Tuesday, November 7, 2017

Argentina raises rate another 100 bps to lower inflation

     Argentina's central bank raised its monetary policy rate for the second time in a row, saying this should increase the contractionary bias of its monetary policy and speed up the downward trend in core inflation so it converges toward the bank's inflation target of 10.0 percent, plus/minus 2 percentage points, by 2018.
      The Central Bank of Argentina (BCRA) has now raised its rate three times this year by a total of 400 basis points following increases in April, October and today.
       The BCRA's most recent survey of market expectations showed inflation expectations for the end of this year had risen to 23.0 percent from 22.0 percent and expected inflation in 12 months had risen to 17.3 percent from 16.9 percent.
       The central bank targets inflation between 12.0 and 17.0 percent this year but has not referred to this target in recent weeks. Instead, the central bank appears to be focusing on meeting its 2018 target range of 8-12 percent inflation. For 2019 the BCRA targets inflation of 5.0 percent.

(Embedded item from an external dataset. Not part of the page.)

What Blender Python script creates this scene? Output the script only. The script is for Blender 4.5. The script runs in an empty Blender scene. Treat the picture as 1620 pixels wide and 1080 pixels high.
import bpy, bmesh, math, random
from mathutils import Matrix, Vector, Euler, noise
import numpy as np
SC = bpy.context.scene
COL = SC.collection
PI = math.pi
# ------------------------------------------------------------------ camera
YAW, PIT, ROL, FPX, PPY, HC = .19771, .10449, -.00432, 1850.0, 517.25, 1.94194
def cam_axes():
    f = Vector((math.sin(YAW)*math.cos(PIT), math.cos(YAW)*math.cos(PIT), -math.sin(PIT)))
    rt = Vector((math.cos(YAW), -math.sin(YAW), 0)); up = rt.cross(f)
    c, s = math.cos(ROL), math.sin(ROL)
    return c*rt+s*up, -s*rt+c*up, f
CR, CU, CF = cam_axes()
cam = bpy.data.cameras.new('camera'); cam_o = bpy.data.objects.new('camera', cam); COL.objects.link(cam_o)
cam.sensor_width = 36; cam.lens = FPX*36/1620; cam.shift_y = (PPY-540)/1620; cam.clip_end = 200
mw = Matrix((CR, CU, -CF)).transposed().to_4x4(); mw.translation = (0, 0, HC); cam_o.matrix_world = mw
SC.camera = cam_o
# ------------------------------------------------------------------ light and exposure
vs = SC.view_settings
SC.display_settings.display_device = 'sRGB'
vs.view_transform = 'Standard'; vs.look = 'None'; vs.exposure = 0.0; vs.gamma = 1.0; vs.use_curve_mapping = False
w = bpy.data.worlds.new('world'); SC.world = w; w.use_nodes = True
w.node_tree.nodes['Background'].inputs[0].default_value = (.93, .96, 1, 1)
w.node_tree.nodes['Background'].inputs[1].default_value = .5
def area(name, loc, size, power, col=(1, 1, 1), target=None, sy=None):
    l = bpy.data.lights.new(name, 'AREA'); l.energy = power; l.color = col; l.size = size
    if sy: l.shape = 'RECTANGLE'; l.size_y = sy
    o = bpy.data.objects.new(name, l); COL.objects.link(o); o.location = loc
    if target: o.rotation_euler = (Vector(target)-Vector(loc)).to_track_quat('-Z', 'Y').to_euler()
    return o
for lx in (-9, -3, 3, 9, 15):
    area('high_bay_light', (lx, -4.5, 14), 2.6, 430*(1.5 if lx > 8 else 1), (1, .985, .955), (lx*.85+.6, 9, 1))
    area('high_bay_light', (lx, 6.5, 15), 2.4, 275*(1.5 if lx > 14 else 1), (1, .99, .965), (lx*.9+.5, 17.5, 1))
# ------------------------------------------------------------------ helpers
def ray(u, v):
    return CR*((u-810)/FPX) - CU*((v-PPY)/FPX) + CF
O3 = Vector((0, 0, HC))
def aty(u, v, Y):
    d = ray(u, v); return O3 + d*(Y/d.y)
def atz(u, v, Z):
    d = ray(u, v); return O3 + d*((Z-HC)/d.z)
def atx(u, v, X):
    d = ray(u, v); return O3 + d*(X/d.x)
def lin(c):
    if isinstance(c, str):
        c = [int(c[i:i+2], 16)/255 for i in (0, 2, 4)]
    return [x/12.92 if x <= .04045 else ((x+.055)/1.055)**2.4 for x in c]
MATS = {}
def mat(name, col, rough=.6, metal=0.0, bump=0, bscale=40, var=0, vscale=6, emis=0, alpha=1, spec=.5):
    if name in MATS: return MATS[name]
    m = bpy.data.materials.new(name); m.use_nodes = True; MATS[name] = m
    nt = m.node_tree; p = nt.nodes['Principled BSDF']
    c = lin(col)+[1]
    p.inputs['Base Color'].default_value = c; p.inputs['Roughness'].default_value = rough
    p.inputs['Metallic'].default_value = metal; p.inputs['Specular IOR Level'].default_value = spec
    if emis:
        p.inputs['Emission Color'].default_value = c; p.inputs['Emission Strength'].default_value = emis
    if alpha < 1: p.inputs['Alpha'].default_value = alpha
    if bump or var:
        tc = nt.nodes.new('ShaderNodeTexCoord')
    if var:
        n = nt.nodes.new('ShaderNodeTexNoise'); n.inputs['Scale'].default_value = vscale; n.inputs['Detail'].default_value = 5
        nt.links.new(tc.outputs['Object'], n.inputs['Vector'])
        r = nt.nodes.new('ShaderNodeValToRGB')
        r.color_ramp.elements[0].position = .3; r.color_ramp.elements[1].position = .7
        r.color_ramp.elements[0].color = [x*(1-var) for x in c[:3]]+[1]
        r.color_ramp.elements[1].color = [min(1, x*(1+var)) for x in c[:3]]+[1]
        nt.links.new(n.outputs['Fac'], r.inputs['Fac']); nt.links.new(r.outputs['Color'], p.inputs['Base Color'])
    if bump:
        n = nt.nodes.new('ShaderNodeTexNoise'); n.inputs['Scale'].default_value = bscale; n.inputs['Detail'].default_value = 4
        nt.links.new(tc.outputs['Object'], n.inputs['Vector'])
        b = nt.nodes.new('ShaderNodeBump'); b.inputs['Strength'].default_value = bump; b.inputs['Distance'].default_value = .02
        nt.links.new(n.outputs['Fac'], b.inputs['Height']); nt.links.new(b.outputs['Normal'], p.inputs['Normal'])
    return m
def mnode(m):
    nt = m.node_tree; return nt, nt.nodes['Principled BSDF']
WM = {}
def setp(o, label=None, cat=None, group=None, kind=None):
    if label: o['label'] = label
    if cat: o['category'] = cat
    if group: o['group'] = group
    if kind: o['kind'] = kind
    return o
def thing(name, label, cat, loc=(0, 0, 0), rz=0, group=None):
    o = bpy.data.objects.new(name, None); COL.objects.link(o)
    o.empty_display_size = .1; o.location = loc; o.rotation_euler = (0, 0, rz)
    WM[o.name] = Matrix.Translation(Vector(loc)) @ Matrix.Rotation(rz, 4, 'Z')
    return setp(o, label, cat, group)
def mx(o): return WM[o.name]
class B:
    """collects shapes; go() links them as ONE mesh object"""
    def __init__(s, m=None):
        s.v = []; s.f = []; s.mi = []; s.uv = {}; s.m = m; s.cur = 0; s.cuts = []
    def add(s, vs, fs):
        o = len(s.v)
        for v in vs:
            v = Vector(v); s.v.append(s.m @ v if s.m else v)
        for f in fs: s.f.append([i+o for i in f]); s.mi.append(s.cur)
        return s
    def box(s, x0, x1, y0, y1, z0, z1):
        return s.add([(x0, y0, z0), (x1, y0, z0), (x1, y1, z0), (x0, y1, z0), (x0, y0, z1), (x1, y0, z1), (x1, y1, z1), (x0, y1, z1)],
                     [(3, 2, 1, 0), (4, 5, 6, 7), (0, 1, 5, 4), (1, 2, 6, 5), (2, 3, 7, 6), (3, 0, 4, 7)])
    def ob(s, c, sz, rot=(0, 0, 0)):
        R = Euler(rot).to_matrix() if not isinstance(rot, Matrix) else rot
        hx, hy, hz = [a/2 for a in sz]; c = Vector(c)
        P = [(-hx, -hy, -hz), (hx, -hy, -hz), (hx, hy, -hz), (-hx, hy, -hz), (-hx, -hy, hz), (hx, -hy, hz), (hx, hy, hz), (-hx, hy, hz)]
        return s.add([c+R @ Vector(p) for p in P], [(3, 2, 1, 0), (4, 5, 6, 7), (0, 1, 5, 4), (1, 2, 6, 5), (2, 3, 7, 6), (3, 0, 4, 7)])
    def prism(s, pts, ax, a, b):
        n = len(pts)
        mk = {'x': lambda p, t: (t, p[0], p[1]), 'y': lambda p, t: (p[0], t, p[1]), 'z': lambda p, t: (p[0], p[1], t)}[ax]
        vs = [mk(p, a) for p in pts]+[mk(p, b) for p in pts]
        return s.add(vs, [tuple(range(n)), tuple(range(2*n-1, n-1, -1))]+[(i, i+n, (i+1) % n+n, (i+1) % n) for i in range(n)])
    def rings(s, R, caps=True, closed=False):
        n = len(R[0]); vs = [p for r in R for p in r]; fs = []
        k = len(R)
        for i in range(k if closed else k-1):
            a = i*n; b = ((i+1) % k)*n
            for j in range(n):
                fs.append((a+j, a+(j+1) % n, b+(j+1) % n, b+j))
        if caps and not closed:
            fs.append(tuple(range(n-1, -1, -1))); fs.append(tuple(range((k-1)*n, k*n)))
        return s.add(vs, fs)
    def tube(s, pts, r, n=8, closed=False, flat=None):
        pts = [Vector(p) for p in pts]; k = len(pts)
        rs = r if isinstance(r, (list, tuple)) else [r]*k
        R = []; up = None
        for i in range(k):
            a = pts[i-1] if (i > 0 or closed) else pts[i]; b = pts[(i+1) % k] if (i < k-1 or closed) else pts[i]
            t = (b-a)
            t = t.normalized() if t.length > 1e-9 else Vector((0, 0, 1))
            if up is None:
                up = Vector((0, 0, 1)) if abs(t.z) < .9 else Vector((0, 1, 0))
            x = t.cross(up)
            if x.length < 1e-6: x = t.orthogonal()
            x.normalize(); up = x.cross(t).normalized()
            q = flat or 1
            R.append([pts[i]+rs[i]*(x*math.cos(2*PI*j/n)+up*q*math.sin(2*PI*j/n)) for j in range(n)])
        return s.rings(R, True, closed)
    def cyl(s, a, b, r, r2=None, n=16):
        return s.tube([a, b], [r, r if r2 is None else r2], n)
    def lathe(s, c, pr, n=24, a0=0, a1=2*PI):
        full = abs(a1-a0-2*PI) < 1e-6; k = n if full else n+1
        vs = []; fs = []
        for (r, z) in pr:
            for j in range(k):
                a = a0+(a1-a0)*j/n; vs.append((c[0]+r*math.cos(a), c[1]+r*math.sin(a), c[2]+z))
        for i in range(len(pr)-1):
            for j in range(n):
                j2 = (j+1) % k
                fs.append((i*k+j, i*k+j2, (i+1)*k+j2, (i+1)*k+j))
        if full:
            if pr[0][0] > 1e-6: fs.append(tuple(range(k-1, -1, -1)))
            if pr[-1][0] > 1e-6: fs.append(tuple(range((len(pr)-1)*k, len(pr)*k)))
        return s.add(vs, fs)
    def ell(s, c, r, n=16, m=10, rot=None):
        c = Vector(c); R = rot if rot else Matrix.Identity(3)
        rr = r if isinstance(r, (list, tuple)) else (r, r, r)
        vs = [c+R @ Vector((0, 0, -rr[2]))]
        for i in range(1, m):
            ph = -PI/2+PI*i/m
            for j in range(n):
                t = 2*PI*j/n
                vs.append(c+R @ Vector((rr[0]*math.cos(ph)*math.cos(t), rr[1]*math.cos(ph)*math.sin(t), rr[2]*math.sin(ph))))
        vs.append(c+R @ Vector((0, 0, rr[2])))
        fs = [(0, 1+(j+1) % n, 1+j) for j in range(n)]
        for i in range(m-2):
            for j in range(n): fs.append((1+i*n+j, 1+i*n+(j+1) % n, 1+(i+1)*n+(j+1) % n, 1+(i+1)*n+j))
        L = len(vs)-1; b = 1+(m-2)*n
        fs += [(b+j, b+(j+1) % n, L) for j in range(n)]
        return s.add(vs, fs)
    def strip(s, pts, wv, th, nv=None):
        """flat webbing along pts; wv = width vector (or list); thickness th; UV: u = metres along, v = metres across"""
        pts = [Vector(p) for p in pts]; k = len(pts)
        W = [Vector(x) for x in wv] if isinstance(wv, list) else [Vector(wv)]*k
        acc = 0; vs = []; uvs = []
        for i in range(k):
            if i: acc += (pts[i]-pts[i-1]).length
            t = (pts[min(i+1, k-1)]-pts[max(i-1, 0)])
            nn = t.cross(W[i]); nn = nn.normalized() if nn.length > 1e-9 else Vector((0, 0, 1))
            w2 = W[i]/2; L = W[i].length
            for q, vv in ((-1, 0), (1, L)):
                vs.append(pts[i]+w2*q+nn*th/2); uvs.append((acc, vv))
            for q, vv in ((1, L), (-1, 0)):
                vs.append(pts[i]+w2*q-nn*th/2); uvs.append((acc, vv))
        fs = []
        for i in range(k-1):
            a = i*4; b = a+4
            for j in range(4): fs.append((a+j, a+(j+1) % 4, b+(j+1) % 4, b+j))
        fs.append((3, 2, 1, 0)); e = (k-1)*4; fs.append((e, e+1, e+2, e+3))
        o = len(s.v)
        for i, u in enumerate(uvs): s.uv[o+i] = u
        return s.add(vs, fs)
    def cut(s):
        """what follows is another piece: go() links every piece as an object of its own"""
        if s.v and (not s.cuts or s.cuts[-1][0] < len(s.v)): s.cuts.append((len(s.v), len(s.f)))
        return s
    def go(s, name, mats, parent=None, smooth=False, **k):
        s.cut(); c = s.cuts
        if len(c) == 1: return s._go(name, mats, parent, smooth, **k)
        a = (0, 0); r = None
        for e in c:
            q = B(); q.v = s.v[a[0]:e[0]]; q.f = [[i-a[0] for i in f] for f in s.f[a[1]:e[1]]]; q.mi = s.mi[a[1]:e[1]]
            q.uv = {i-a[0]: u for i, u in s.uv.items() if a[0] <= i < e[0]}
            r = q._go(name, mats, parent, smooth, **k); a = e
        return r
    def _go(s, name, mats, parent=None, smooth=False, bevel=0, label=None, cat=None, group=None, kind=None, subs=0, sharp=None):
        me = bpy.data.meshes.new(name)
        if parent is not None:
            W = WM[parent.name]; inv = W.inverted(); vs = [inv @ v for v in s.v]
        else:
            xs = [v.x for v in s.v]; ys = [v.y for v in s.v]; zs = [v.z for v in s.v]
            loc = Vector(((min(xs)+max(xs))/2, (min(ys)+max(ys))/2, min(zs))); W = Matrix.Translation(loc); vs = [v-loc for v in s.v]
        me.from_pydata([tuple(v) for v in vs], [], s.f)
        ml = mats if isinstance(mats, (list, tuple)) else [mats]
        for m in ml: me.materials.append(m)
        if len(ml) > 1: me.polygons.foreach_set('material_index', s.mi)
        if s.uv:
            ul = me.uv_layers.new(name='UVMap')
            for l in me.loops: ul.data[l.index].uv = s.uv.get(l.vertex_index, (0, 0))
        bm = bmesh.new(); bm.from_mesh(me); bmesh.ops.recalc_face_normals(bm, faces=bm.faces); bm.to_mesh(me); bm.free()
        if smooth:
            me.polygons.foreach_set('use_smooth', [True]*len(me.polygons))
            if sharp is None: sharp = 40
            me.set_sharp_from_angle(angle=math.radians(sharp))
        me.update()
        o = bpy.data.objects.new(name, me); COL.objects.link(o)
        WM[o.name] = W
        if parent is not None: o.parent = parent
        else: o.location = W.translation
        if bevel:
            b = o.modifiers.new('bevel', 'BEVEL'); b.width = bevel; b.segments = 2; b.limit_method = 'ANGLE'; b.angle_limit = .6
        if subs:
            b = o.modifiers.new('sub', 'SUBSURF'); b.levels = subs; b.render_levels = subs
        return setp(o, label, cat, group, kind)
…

       The recent survey showed that the general price level is expected to rise 16.0 percent in 2018, well above the BCRA's target.
        Data for October inflation have yet to be published but in September headline inflation rose to 23.8 percent from 22.8 percent in August while core inflation rose to 22.3 percent from 22.2 percent.
        The BCRA said high-frequency indicators showed core inflation had resumed its downward move in October but remains higher than wished for.
       "The monetary authority will try to accentuate the decrease in inflation and minimize the impact of the next increase in regulated prices," the BCRA said.
       Argentina's economy grew by an annual rate of 2.7 percent in the second quarter of this year, up from 0.4 percent in the first quarter, with economists forecasting growth this year of 2.9 percent, then 3.1 percent in 2018 and 3.2 percent in 2019.
        A sharp fall in Argentina's peso from April to August has slowed, with the peso trading at 17.6 to the U.S. dollar today, down almost 10 percent this year.